Edward Bulmer is the purist's choice. The paint is made with natural pigments, plant-based binders and minerals — no acrylics, genuinely breathable, very low VOC. That breathability matters in old, solid-walled houses where you want moisture to move through the plaster rather than get trapped. The palette is tight at 146 colours, but it's a properly curated, historically-grounded one — strongest in greens (31), then browns, blues and creams. Colours like Silver White and the soft, sunny Jonquil have a depth and chalkiness that comes from real earth pigments, not a tint machine. The LRV range runs 3.8 to 98, so you get genuine extremes — proper inky darks and near-white brights.
Farrow & Ball is the broader, more practical option. With 301 colours you've got far more to play with — 67 greens alone, plus 41 blues and 38 neutrals — and the finishes (Estate Emulsion, Modern Emulsion, Estate Eggshell) are well understood by every decorator in the country. All White is the cleanest near-pure white they do, and brights like Acid Drop show off the range's reach. LRV runs 5 to 92. It's not natural paint in the Bulmer sense — it's a modern water-based formula — but it's reliable, widely stocked and easy to colour-match.

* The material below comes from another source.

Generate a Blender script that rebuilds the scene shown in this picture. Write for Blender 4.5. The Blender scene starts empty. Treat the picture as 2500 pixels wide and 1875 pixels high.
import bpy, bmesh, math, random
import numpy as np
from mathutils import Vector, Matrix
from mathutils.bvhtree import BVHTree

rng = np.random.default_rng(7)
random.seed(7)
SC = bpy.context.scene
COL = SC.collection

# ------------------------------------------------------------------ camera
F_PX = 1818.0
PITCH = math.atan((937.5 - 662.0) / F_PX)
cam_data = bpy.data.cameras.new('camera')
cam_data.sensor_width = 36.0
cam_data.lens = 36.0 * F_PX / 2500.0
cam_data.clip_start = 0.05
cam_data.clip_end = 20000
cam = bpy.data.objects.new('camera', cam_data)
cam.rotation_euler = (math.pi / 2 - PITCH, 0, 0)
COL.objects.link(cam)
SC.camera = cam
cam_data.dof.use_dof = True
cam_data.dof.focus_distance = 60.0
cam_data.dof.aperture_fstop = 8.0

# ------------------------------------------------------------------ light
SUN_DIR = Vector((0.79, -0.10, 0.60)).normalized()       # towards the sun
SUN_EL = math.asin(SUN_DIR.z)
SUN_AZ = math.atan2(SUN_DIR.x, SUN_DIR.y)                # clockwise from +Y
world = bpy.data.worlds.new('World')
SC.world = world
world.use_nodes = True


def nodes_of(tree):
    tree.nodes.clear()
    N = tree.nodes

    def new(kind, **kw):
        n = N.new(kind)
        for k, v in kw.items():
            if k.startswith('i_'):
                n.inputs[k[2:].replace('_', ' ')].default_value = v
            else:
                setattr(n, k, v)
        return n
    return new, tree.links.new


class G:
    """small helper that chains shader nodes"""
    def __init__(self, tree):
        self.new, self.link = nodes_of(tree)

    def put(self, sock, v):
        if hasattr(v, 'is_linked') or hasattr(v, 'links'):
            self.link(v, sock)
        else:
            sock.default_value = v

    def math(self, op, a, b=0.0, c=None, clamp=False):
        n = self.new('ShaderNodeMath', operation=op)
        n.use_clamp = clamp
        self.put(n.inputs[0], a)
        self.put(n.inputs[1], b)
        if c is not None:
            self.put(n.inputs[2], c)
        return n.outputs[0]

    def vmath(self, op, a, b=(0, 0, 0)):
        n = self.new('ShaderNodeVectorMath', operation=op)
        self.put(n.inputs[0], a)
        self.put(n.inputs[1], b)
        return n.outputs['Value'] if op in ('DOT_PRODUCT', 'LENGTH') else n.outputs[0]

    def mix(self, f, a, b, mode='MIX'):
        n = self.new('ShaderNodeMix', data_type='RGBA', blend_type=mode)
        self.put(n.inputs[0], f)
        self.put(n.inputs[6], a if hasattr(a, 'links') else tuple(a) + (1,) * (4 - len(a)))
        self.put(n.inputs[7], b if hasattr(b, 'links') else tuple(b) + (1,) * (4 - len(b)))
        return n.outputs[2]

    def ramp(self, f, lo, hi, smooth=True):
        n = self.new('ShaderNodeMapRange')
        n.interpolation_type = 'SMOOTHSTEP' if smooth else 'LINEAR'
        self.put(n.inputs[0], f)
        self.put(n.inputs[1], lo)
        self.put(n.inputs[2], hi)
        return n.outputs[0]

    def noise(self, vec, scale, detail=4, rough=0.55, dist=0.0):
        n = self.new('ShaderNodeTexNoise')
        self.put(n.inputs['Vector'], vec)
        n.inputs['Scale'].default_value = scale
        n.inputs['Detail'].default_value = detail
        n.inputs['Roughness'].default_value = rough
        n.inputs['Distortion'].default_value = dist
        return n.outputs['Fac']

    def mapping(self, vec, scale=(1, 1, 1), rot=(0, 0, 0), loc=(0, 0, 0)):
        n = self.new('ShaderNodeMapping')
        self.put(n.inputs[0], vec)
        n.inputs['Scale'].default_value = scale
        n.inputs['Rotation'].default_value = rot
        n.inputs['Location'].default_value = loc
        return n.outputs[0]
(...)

The honest split: if your priority is eco credentials, breathability and period authenticity — a Georgian or Victorian house with lime plaster, say — Edward Bulmer earns its keep. If you want choice, availability and a fuss-free job, F&B wins, and you'll find a tin far more easily.
Practical advice: Bulmer's natural finish can look slightly different in coverage and touch-up behaviour to a conventional emulsion, so always brush out a generous sample and live with it for a few days. Order test pots from both — the pigment difference is obvious in person and decides it faster than any spec sheet.